On Tuesday, the Senate will vote on whether or not to pass the Paycheck Fairness Act -a bill that would make it easier for women to sue employers who pay them less based on their sex.

But once upon a time, a group of fearless women in Great Britain paved the way for equal pay, and their story has gone from the factory floor to the silver screen.



It may have been "A Man's World" in 1968, but it wouldn't be for long.

"Made in Dagenham" is the true story of a group of working-class English women who walked off the job - protesting their wages at the Ford Motor Company.

"The thing is, we had to do it," said Vera Sime. "I mean, how can you work with men, doing the same job, and getting different money? It's not right, is it?"

Seventy-eight-year-old Gwen Davis and 80-year-old Vera Sime walked the red carpet in New York this past weekend, reports CBS News anchor Katie Couric. But as two of the real women behind the historic strike, they remember walking picket lines after Ford downgraded their job sewing seat covers for over 2,000 cars a day - calling them "unskilled laborers."

"They downgraded your skill level, so that they didn't have to pay you as much?" Couric asked.

"That's right," Davis said. "At the time, all we wanted was the higher grade. We didn't want to be classified as janitors, anymore - because that's what we were classed as - the same as janitors."

Davis added, "That wasn't fair. When we were actually producing something - and the janitor was just sweeping up."

The three-week strike didn't just stop production at the largest ford factory in Europe. On at least one occasion, the divas of Dagenham also stopped traffic.

Sime said some drivers honked their horns because of the protest signs they were holding. The signs were supposed to say, "We Want Sex Equality." But, if the sign wasn't unfurled completely, it read, "We Want Sex."
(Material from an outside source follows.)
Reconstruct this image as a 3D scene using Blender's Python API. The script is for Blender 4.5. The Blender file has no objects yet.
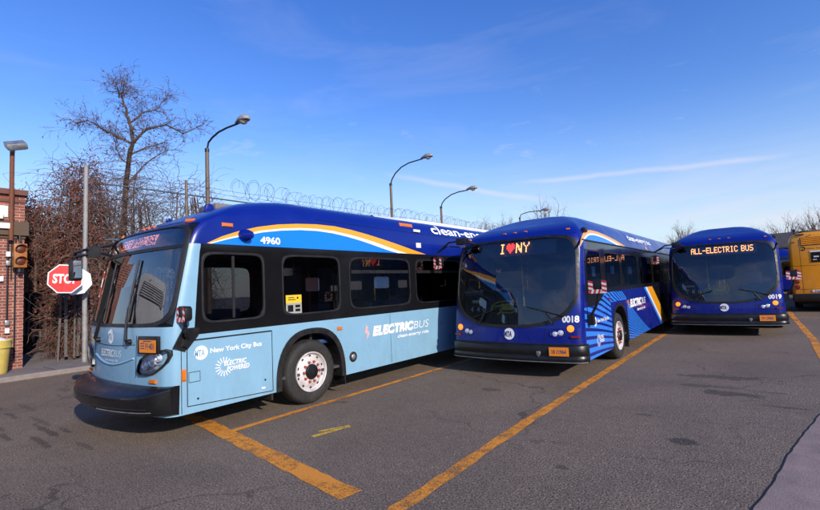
import bpy, bmesh, math, random
from mathutils import Vector, Matrix

random.seed(7)
SC = bpy.context.scene
COL = SC.collection
PI = math.pi
R = math.radians

# ------------------------------------------------------------------ camera
YAW, PITCH, ROLL, CAM_H, FPX = .6553, .0725, -.0471, 1.70, 455.65
f_ = Vector((-math.sin(YAW)*math.cos(PITCH), math.cos(YAW)*math.cos(PITCH), math.sin(PITCH)))
r_ = Vector((math.cos(YAW), math.sin(YAW), 0)); u_ = r_.cross(f_)
r2 = math.cos(ROLL)*r_ + math.sin(ROLL)*u_
u2 = -math.sin(ROLL)*r_ + math.cos(ROLL)*u_
cam = bpy.data.objects.new('camera', bpy.data.cameras.new('camera'))
COL.objects.link(cam)
cam.matrix_world = Matrix(((r2.x, u2.x, -f_.x, 0), (r2.y, u2.y, -f_.y, 0), (r2.z, u2.z, -f_.z, CAM_H), (0, 0, 0, 1)))
cam.data.sensor_width = 36; cam.data.lens = FPX/820*36
cam.data.clip_start = .05; cam.data.clip_end = 2000
SC.camera = cam

# ------------------------------------------------------------------ sky and sun
SUN_EL, SUN_AZ = R(25), R(106.5)            # azimuth clockwise from +Y
w = bpy.data.worlds.new('World'); SC.world = w; w.use_nodes = True
nt = w.node_tree; N = nt.nodes; Lk = nt.links
for n in list(N): N.remove(n)
out = N.new('ShaderNodeOutputWorld'); bg = N.new('ShaderNodeBackground'); bg.inputs['Strength'].default_value = .15
sky = N.new('ShaderNodeTexSky'); sky.sky_type = 'NISHITA'; sky.sun_disc = False
sky.sun_elevation = SUN_EL; sky.sun_rotation = SUN_AZ; sky.air_density = 1.25; sky.dust_density = .25; sky.ozone_density = 3.2
tc = N.new('ShaderNodeTexCoord')
def wmath(op, a, b=None, c=None):
    n = N.new('ShaderNodeMath'); n.operation = op
    for i, v in enumerate((a, b, c)):
        if v is None: continue
        if isinstance(v, (int, float)): n.inputs[i].default_value = v
        else: Lk.new(v, n.inputs[i])
    return n.outputs[0]
def wnoise(scale3, sc, det=6, rough=.6, dist=0):
    mp = N.new('ShaderNodeMapping'); mp.inputs['Scale'].default_value = scale3; Lk.new(tc.outputs['Generated'], mp.inputs[0])
    n = N.new('ShaderNodeTexNoise'); n.inputs['Scale'].default_value = sc; n.inputs['Detail'].default_value = det
    n.inputs['Roughness'].default_value = rough; n.inputs['Distortion'].default_value = dist
    Lk.new(mp.outputs[0], n.inputs['Vector']); return n.outputs['Fac']
def wramp(v, lo, hi):
    n = N.new('ShaderNodeMapRange'); n.clamp = True
    n.inputs[1].default_value = lo; n.inputs[2].default_value = hi; Lk.new(v, n.inputs[0]); return n.outputs[0]
sep = N.new('ShaderNodeSeparateXYZ'); Lk.new(tc.outputs['Generated'], sep.inputs[0])
zz = sep.outputs[2]
def contrail(a, b, width, sc):
    a = Vector(a); b = Vector(b); n = a.cross(b).normalized(); mid = (a+b).normalized(); half = mid.dot(a.normalized())
    d = N.new('ShaderNodeVectorMath'); d.operation = 'DOT_PRODUCT'; Lk.new(tc.outputs['Generated'], d.inputs[0]); d.inputs[1].default_value = n
    wob = wnoise((1, 1, 1), 14, 3, .5)
    dd = wmath('ABSOLUTE', wmath('ADD', d.outputs['Value'], wmath('MULTIPLY', wmath('SUBTRACT', wob, .5), width*1.2)))
    core = wmath('SUBTRACT', 1, wramp(dd, width*.1, width))
    e = N.new('ShaderNodeVectorMath'); e.operation = 'DOT_PRODUCT'; Lk.new(tc.outputs['Generated'], e.inputs[0]); e.inputs[1].default_value = mid
    along = wramp(e.outputs['Value'], half-.004, half+.012)
    return wmath('MULTIPLY', wmath('MULTIPLY', core, along), sc)
c1 = contrail((-.62, .75, .245), (-.32, .93, .16), .008, .36)
c2 = contrail((-.39, .90, .21), (.05, .98, .19), .007, .34)
puff = wmath('MULTIPLY', wramp(wnoise((1, 1, 3.2), 11, 7, .62, .6), .62, .8), wmath('MULTIPLY', wramp(zz, .14, .26), wmath('SUBTRACT', 1, wramp(zz, .3, .42))))
low = wmath('MULTIPLY', wramp(wnoise((1, 1, 6), 4.2, 7, .6, .4), .34, .72), wmath('SUBTRACT', 1, wramp(zz, .07, .24)))
veil = wmath('MULTIPLY', wramp(wnoise((1, 1, 5), 2.2, 6, .6, .8), .50, .8), .12)
haze = wmath('SUBTRACT', 1, wramp(zz, -.02, .2))
south = wmath('MULTIPLY', wmath('MULTIPLY', wramp(wnoise((1, 1, 2.4), 3.6, 8, .62, .5), .46, .62), wmath('SUBTRACT', 1, wramp(sep.outputs[1], -.35, .05))), wmath('SUBTRACT', 1, wramp(zz, .22, .5)))
cl = wmath('MINIMUM', wmath('ADD', wmath('ADD', wmath('MULTIPLY', south, .5), wmath('ADD', c1, c2)), wmath('ADD', wmath('MULTIPLY', puff, .35), wmath('ADD', wmath('MULTIPLY', low, .6), wmath('ADD', veil, wmath('MULTIPLY', haze, .05))))), .92)
mix = N.new('ShaderNodeMix'); mix.data_type = 'RGBA'; Lk.new(cl, mix.inputs[0])
hs = N.new('ShaderNodeHueSaturation'); hs.inputs['Saturation'].default_value = 1.32; hs.inputs['Value'].default_value = 1.42; hs.inputs['Hue'].default_value = .524
hz = N.new('ShaderNodeMix'); hz.data_type = 'RGBA'; hz.inputs[7].default_value = (3.3, 4.2, 6.2, 1)     # pale lavender air low over the ground
Lk.new(wmath('MULTIPLY', wmath('POWER', wmath('SUBTRACT', 1, wramp(zz, -.02, .34)), 1.3), .85), hz.inputs[0])
Lk.new(sky.outputs[0], hs.inputs['Color']); Lk.new(hs.outputs[0], hz.inputs[6]); Lk.new(hz.outputs[2], mix.inputs[6]); mix.inputs[7].default_value = (5.7, 5.45, 6.2, 1)
Lk.new(mix.outputs[2], bg.inputs['Color']); Lk.new(bg.outputs[0], out.inputs['Surface'])

sl = bpy.data.lights.new('sun', 'SUN'); sl.energy = 4.7; sl.angle = R(.5); sl.color = (1, .91, .79)
so = bpy.data.objects.new('sun', sl); COL.objects.link(so)
sd = Vector((math.sin(SUN_AZ)*math.cos(SUN_EL), math.cos(SUN_AZ)*math.cos(SUN_EL), math.sin(SUN_EL)))
so.rotation_euler = sd.to_track_quat('Z', 'Y').to_euler(); so.location = sd*60
vs = SC.view_settings; vs.view_transform = 'Standard'; vs.look = 'None'; vs.exposure = 0.0; vs.gamma = 1; vs.use_curve_mapping = False
SC.cycles.max_bounces = 8; SC.cycles.transparent_max_bounces = 24; SC.cycles.caustics_reflective = False; SC.cycles.caustics_refractive = False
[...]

Their provocative action finally caught the attention of Employment Minister Barbara Castle, played in the film by Miranda Richardson. The feminist firebrand eventually got Ford to pay them 92 percent of the men's wages. Two years later, she pushed the Equal Pay Act through Parliament.

But it took 16 years for Ford to acknowledge that the women were skilled workers. Sime called that "our victory." Davis said that's "what we were fighting for all the while, wasn't it?"

While the world had almost forgotten these so-called "Revlon Revolutionaries," Sime and Davis say only now do they understand what an achievement it was to go from making car seats to making history.

Davis hopes that both men and women learn "that they must stand up for themselves and fight."

Sime added, "a man and a woman are equal if you're doing the same job."